Monday, October 02, 2006

Aluminium and Jamaica

"I was a very young reporter at The Gleaner in 1952 when the first
shipment of Jamaican bauxite left for the United States aboard the SS
Carl Schmedeman, an ore carrier built for Reynolds Jamaica Mines. Since
that time, we have exported hundreds of millions of tons of bauxite and
alumina, we have lost mountains, valleys, churches , graveyards, houses,
and schools to the inexorable bite of the bauxite draglines and we've
sacrificed children's lungs and the roofs of houses to the pollution
from alumina refining.

We don't have much to show for it except some suspect foreign exchange
earnings figures and a small class of specially privileged people who
are supported by the industry.

One would have thought that in 50 years an industry as profitable as
this might have clubbed together to donate a trade school to one of the
communities they ravage.
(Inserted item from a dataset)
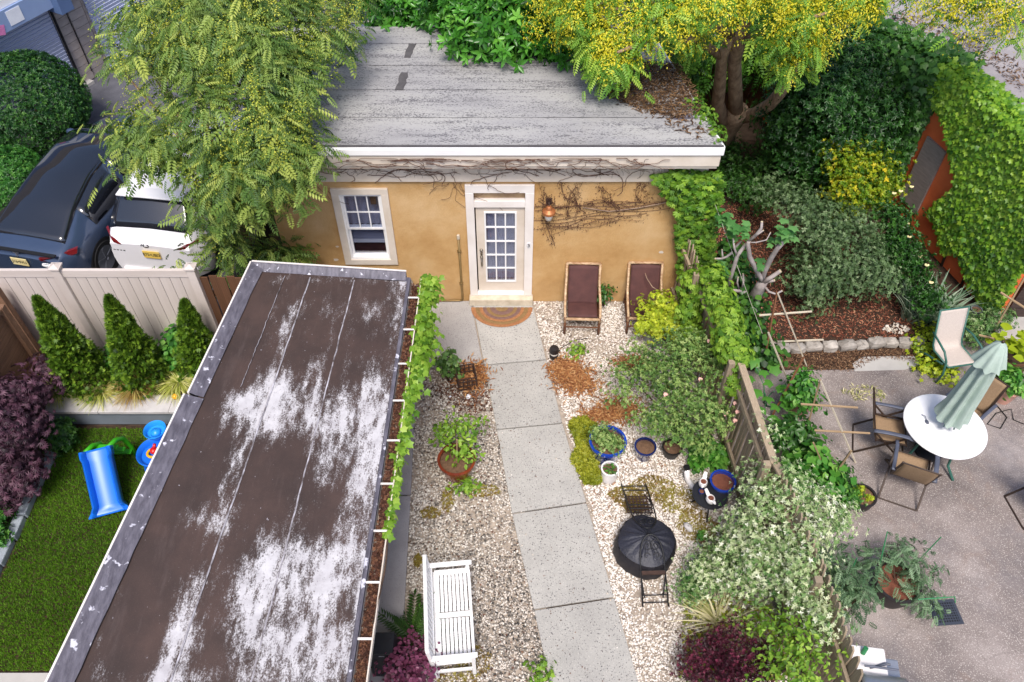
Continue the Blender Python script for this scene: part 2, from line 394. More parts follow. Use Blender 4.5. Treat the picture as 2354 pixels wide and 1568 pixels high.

Only Kaiser, under Don Tretzel, ever seemed
conscious of its community responsibility. The others have simply gone
their merry way rejoicing at the fools who let them have their bauxite
cheap and do not insist on the proper restoration of mined-out lands as
specified in agreements and licences since 1944.

The aluminium industry is one of the worst polluters on earth, and in
Jamaica their record is dismal. Alcan, the Canadian twin separated from
Alcoa when Alcoa became too big even for the USA, has bequeathed to us
two environmental time bombs in the form of red mud lakes at Mount
Rosser and Mandeville. There is evidence that the St Catherine
groundwater has, for some years, been polluted by Mount Rosser."